Namun demikian, syariat Islam juga mengingatkan para pemilik lahan agar tidak menelantarkan lahannya. Penelantaran lahan selama tiga tahun menyebabkan gugurnya hak kepemilikan atas lahan tersebut. Selanjutnya, lahan itu bisa diambil paksa oleh negara dan diberikan kepada pihak yang sanggup mengelola lahan tersebut.
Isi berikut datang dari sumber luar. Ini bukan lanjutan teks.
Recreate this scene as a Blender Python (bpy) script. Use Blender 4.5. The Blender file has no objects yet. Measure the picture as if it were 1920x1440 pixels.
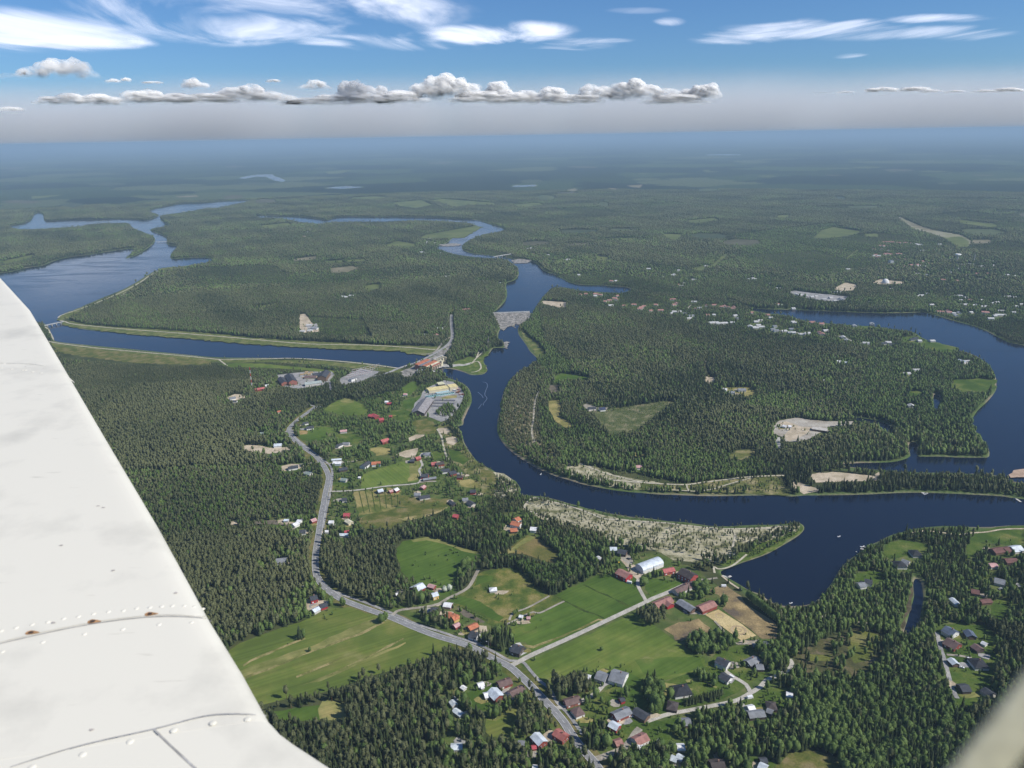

Ketetapan ini berdasarkan Ijmak Sahabat pada masa Khalifah Umar bin Al-Khaththab ra.. Imam Abu Yusuf dalam Kitab Al-Kharâj mencantumkan perkataan Khalifah Umar ra., “Tidak ada hak bagi pematok lahan setelah tiga tahun (ditelantarkan),” (Abu Yusuf, Al-Kharâj, 1/77, Maktabah Syamilah).

Imam Abu Ubaid dalam Kitab Al-Amwâl meriwayatkan bahwa Khalifah Umar ra. pernah mengambil kembali lahan milik Bilal bin Al-Harits Al-Mazani. Sebelumnya, lahan tersebut merupakan pemberian dari Rasulullah saw.. Namun, Khalifah Umar ra. melihat lahan tersebut ditelantarkan.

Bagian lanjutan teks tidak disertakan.